Alcohol and drug testing, a controversial labour relations issue in Alberta — as in other jurisdictions — has generated numerous labour arbitrations and human rights issues for Alberta-based employers.

The megaprojects in northern Alberta have created ripe environments for the potential misuse of alcohol and drugs in the workplace. With large construction projects, virtually all of which are of a safety-sensitive nature, and large industrial workforce living in northern work camps and earning significant amounts of compensation, the misuse of alcohol and drugs is a major concern for project owners (typically major energy companies), as well as for the contractors and subcontractors who employ thousands of employees on worksites.

Alberta has generated numerous arbitration awards in terms of workplace alcohol and drug testing. Some forms of testing have generally been accepted and used in situations involving:

  • a reasonable cause to suspect that an employee is under the influence of drugs or alcohol;
  • testing at time of hiring;
  • entry onto the worksite;
  • a return to work; or
  • the occurrence of an accident or near miss.

Random drug testing has not, as a general rule, been employed in Alberta workplaces. It has been used in cross-border Canadian trucking and ground-transportation industries for a long time and is frequently used in the United States.

The challenge in Alberta has always been the balance between maintaining a safe workplace pursuant to occupational health and safety legislation and, at the same time, not running afoul of the Alberta Human Rights Act.

Several years ago, the Construction Owners Association of Alberta (COAA) developed the Canadian Model for Providing a Safe Workplace (Canadian Model), which sets out alcohol and drug guidelines and work rules and represents a compendium of best practices. A similar approach with substantially similar guidelines and work rules was subsequently adopted by Enform, the Safety Association for Canada's Upstream Oil and Gas Industry.

Many major Alberta-based employers, including unionized employers, have used the Canadian Model as the basis for their own alcohol and drug testing policies.

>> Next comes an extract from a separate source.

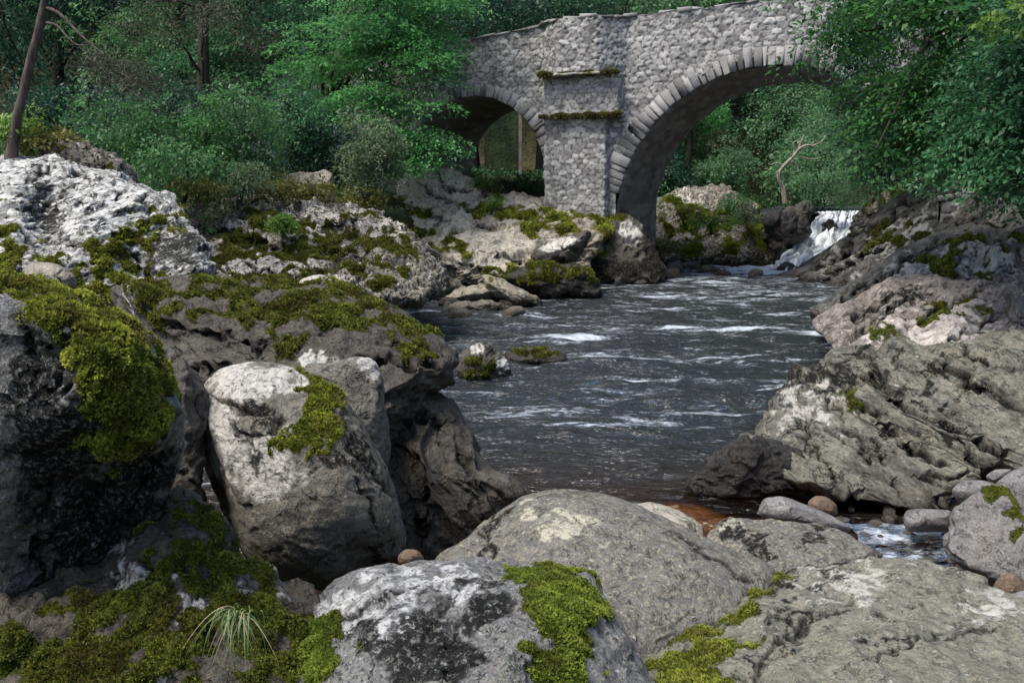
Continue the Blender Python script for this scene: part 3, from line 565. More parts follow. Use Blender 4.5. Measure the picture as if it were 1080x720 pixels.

In late 2007, the Alberta Court of Appeal (ABCA), in Alberta (Human Rights and Citizenship Commission) v. Kellogg Brown & Root (Canada) Company, reviewed a human rights case involving a pre-employment test of a recreational marijuana user. The ABCA upheld the right to test over objections based on human rights considerations on the basis that, "extending human rights protection to situations resulting in placing the lives of others at risk flies in the face of logic." Thus, workplace safety trumped human rights in that case.

Mandatory random testing was recently accepted by the New Brunswick Court of Appeal in CEP v. Irving Pulp & Paper (leave to appeal has been granted by the Supreme Court of Canada (SCC) in March, 2012) because a pulp and paper mill is inherently a "dangerous workplace." The union asserts that this criterion is insufficient to justify the intrusive nature of random testing.

Very new to Alberta is the Drug and Alcohol Risk Reduction Pilot Project (DARRPP), which is a two-year initiative aiming to evaluate and report on the effectiveness of comprehensive workplace alcohol and drug programs that will include random workplace testing.

DARRPP is led by a multi-stakeholder working group that includes major oil sands industry employers and labour providers. Working from a shared model, participating employers will introduce and monitor random workplace testing programs for safety-sensitive positions and share statistics related to their implementation.

DARRPP participants will balance the need to reduce safety risks with the responsibility to uphold human rights and privacy. Participating employers all have alcohol and drug programs that ensure employees who test positive are treated fairly and receive appropriate aftercare if they are dependent.

DARRPP was officially announced on June 20, 2012. Over the summer and early fall of 2012, participating companies will be putting appropriate testing systems and processes in place, with implementation of pilot testing programs expected in late 2012 and early 2013.

DARRPP will report its findings and recommendations to participants, government and other stakeholders in 2014, with a goal of recommending a useful industry policy framework based on the results of the pilot.

COAA and other industry players established DARRPP as an independent, multi-stakeholder group. During the two years leading up to the project's launch, DARRPP's founders solicited input from human rights and privacy agencies and independent experts, including the Alberta Human Rights Commission and the Office of the Information and Privacy Commissioner of Alberta, to make sure the pilot addressed social concerns and legal requirements.

Alcohol and drug testing will remain an important labour relations issue, at least until the SCC rules on this issue.